» **Instruction**
Copy all the entries below exactly, but not the pictures.

******

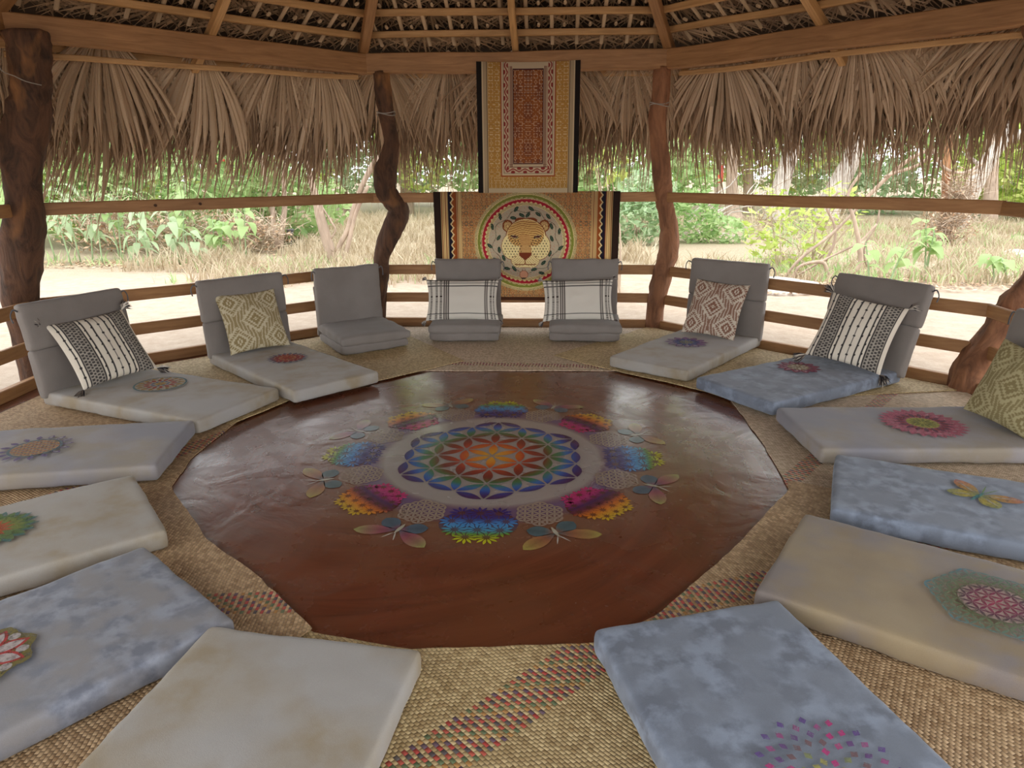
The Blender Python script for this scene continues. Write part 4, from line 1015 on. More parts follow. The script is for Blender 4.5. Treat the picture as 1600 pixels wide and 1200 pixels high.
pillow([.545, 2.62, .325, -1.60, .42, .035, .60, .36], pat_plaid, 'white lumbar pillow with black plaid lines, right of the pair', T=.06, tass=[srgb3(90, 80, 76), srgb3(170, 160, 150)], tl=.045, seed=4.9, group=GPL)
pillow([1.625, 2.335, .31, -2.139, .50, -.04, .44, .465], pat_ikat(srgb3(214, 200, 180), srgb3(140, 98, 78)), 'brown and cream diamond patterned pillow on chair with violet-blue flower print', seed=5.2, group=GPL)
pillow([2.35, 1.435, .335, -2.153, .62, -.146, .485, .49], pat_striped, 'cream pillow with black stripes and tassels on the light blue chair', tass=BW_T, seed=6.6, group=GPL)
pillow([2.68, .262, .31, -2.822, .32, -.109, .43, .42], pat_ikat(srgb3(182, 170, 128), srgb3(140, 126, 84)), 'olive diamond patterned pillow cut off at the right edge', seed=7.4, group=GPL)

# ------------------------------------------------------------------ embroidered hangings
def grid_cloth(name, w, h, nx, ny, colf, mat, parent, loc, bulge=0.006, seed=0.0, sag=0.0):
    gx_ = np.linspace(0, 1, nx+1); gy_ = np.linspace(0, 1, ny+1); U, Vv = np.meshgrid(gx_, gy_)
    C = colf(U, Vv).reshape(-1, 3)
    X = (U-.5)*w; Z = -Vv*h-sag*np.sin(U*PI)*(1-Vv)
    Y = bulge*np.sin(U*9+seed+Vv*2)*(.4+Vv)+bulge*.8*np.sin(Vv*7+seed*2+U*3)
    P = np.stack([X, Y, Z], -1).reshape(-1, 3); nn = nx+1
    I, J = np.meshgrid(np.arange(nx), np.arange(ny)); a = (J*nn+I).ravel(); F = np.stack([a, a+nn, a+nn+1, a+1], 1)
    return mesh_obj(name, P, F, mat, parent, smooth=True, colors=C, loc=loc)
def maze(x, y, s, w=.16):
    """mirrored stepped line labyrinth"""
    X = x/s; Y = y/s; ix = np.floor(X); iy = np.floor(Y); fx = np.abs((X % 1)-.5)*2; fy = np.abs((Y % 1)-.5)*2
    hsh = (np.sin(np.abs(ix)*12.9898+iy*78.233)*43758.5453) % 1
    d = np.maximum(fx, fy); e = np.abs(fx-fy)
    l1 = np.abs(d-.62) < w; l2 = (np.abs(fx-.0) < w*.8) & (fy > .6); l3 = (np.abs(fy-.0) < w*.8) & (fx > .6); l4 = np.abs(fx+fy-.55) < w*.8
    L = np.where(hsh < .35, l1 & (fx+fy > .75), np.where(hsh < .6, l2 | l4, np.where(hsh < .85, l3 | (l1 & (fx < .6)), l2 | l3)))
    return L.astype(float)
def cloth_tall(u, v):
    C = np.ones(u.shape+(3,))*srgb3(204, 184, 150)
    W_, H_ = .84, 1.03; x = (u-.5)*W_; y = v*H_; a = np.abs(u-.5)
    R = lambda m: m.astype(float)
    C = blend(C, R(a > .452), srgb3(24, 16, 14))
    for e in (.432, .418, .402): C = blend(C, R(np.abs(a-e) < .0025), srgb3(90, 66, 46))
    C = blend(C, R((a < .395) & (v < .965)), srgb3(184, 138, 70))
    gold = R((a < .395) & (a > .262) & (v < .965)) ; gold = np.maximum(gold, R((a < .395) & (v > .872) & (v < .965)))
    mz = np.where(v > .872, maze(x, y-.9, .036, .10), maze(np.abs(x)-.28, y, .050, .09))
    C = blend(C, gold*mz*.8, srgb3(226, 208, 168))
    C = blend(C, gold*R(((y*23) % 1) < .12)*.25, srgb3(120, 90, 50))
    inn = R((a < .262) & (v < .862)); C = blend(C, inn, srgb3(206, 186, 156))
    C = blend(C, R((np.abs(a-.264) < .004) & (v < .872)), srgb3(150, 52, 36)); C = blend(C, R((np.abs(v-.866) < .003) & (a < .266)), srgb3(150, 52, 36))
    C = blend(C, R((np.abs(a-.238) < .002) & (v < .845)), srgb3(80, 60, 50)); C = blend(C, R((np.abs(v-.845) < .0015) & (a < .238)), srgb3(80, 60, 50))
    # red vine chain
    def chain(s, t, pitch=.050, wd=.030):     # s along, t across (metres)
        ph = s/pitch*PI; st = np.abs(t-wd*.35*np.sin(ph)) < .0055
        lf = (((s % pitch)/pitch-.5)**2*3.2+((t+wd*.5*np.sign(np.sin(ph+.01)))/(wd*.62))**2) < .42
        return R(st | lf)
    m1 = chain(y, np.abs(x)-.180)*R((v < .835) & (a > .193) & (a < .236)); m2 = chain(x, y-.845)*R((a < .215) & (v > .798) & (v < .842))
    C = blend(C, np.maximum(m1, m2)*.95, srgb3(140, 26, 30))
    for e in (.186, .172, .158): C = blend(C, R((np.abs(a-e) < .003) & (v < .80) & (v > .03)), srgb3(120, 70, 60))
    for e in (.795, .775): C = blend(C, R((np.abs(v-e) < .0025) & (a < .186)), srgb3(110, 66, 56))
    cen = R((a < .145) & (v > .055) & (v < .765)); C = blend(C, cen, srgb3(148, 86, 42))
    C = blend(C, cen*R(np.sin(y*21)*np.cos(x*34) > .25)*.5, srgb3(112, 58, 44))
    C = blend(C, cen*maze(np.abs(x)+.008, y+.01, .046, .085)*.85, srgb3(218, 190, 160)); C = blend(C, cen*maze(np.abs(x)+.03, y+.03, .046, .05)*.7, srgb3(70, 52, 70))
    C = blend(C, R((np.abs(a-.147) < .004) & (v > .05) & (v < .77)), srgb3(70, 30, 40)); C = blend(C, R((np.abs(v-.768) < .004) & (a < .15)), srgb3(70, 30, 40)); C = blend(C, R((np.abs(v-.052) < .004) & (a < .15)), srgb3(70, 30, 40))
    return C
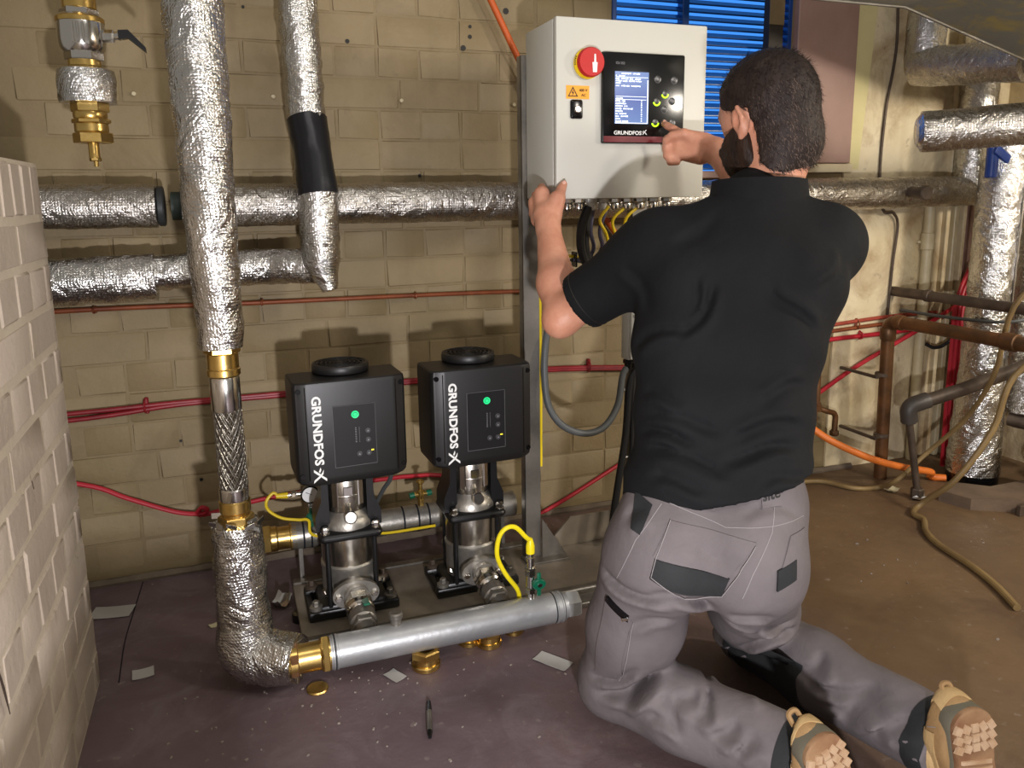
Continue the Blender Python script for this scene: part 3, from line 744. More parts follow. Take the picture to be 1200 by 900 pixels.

******

» **Result for this task**
The Blender Python script for this scene continues. Write part 4, from line 1015 on. More parts follow. The script is for Blender 4.5. Treat the picture as 1600 pixels wide and 1200 pixels high.
pillow([.545, 2.62, .325, -1.60, .42, .035, .60, .36], pat_plaid, 'white lumbar pillow with black plaid lines, right of the pair', T=.06, tass=[srgb3(90, 80, 76), srgb3(170, 160, 150)], tl=.045, seed=4.9, group=GPL)
pillow([1.625, 2.335, .31, -2.139, .50, -.04, .44, .465], pat_ikat(srgb3(214, 200, 180), srgb3(140, 98, 78)), 'brown and cream diamond patterned pillow on chair with violet-blue flower print', seed=5.2, group=GPL)
pillow([2.35, 1.435, .335, -2.153, .62, -.146, .485, .49], pat_striped, 'cream pillow with black stripes and tassels on the light blue chair', tass=BW_T, seed=6.6, group=GPL)
pillow([2.68, .262, .31, -2.822, .32, -.109, .43, .42], pat_ikat(srgb3(182, 170, 128), srgb3(140, 126, 84)), 'olive diamond patterned pillow cut off at the right edge', seed=7.4, group=GPL)

# ------------------------------------------------------------------ embroidered hangings
def grid_cloth(name, w, h, nx, ny, colf, mat, parent, loc, bulge=0.006, seed=0.0, sag=0.0):
    gx_ = np.linspace(0, 1, nx+1); gy_ = np.linspace(0, 1, ny+1); U, Vv = np.meshgrid(gx_, gy_)
    C = colf(U, Vv).reshape(-1, 3)
    X = (U-.5)*w; Z = -Vv*h-sag*np.sin(U*PI)*(1-Vv)
    Y = bulge*np.sin(U*9+seed+Vv*2)*(.4+Vv)+bulge*.8*np.sin(Vv*7+seed*2+U*3)
    P = np.stack([X, Y, Z], -1).reshape(-1, 3); nn = nx+1
    I, J = np.meshgrid(np.arange(nx), np.arange(ny)); a = (J*nn+I).ravel(); F = np.stack([a, a+nn, a+nn+1, a+1], 1)
    return mesh_obj(name, P, F, mat, parent, smooth=True, colors=C, loc=loc)
def maze(x, y, s, w=.16):
    """mirrored stepped line labyrinth"""
    X = x/s; Y = y/s; ix = np.floor(X); iy = np.floor(Y); fx = np.abs((X % 1)-.5)*2; fy = np.abs((Y % 1)-.5)*2
    hsh = (np.sin(np.abs(ix)*12.9898+iy*78.233)*43758.5453) % 1
    d = np.maximum(fx, fy); e = np.abs(fx-fy)
    l1 = np.abs(d-.62) < w; l2 = (np.abs(fx-.0) < w*.8) & (fy > .6); l3 = (np.abs(fy-.0) < w*.8) & (fx > .6); l4 = np.abs(fx+fy-.55) < w*.8
    L = np.where(hsh < .35, l1 & (fx+fy > .75), np.where(hsh < .6, l2 | l4, np.where(hsh < .85, l3 | (l1 & (fx < .6)), l2 | l3)))
    return L.astype(float)
def cloth_tall(u, v):
    C = np.ones(u.shape+(3,))*srgb3(204, 184, 150)
    W_, H_ = .84, 1.03; x = (u-.5)*W_; y = v*H_; a = np.abs(u-.5)
    R = lambda m: m.astype(float)
    C = blend(C, R(a > .452), srgb3(24, 16, 14))
    for e in (.432, .418, .402): C = blend(C, R(np.abs(a-e) < .0025), srgb3(90, 66, 46))
    C = blend(C, R((a < .395) & (v < .965)), srgb3(184, 138, 70))
    gold = R((a < .395) & (a > .262) & (v < .965)) ; gold = np.maximum(gold, R((a < .395) & (v > .872) & (v < .965)))
    mz = np.where(v > .872, maze(x, y-.9, .036, .10), maze(np.abs(x)-.28, y, .050, .09))
    C = blend(C, gold*mz*.8, srgb3(226, 208, 168))
    C = blend(C, gold*R(((y*23) % 1) < .12)*.25, srgb3(120, 90, 50))
    inn = R((a < .262) & (v < .862)); C = blend(C, inn, srgb3(206, 186, 156))
    C = blend(C, R((np.abs(a-.264) < .004) & (v < .872)), srgb3(150, 52, 36)); C = blend(C, R((np.abs(v-.866) < .003) & (a < .266)), srgb3(150, 52, 36))
    C = blend(C, R((np.abs(a-.238) < .002) & (v < .845)), srgb3(80, 60, 50)); C = blend(C, R((np.abs(v-.845) < .0015) & (a < .238)), srgb3(80, 60, 50))
    # red vine chain
    def chain(s, t, pitch=.050, wd=.030):     # s along, t across (metres)
        ph = s/pitch*PI; st = np.abs(t-wd*.35*np.sin(ph)) < .0055
        lf = (((s % pitch)/pitch-.5)**2*3.2+((t+wd*.5*np.sign(np.sin(ph+.01)))/(wd*.62))**2) < .42
        return R(st | lf)
    m1 = chain(y, np.abs(x)-.180)*R((v < .835) & (a > .193) & (a < .236)); m2 = chain(x, y-.845)*R((a < .215) & (v > .798) & (v < .842))
    C = blend(C, np.maximum(m1, m2)*.95, srgb3(140, 26, 30))
    for e in (.186, .172, .158): C = blend(C, R((np.abs(a-e) < .003) & (v < .80) & (v > .03)), srgb3(120, 70, 60))
    for e in (.795, .775): C = blend(C, R((np.abs(v-e) < .0025) & (a < .186)), srgb3(110, 66, 56))
    cen = R((a < .145) & (v > .055) & (v < .765)); C = blend(C, cen, srgb3(148, 86, 42))
    C = blend(C, cen*R(np.sin(y*21)*np.cos(x*34) > .25)*.5, srgb3(112, 58, 44))
    C = blend(C, cen*maze(np.abs(x)+.008, y+.01, .046, .085)*.85, srgb3(218, 190, 160)); C = blend(C, cen*maze(np.abs(x)+.03, y+.03, .046, .05)*.7, srgb3(70, 52, 70))
    C = blend(C, R((np.abs(a-.147) < .004) & (v > .05) & (v < .77)), srgb3(70, 30, 40)); C = blend(C, R((np.abs(v-.768) < .004) & (a < .15)), srgb3(70, 30, 40)); C = blend(C, R((np.abs(v-.052) < .004) & (a < .15)), srgb3(70, 30, 40))
    return C
Continue the Blender Python script for this scene: part 3, from line 744. More parts follow. Take the picture to be 1200 by 900 pixels.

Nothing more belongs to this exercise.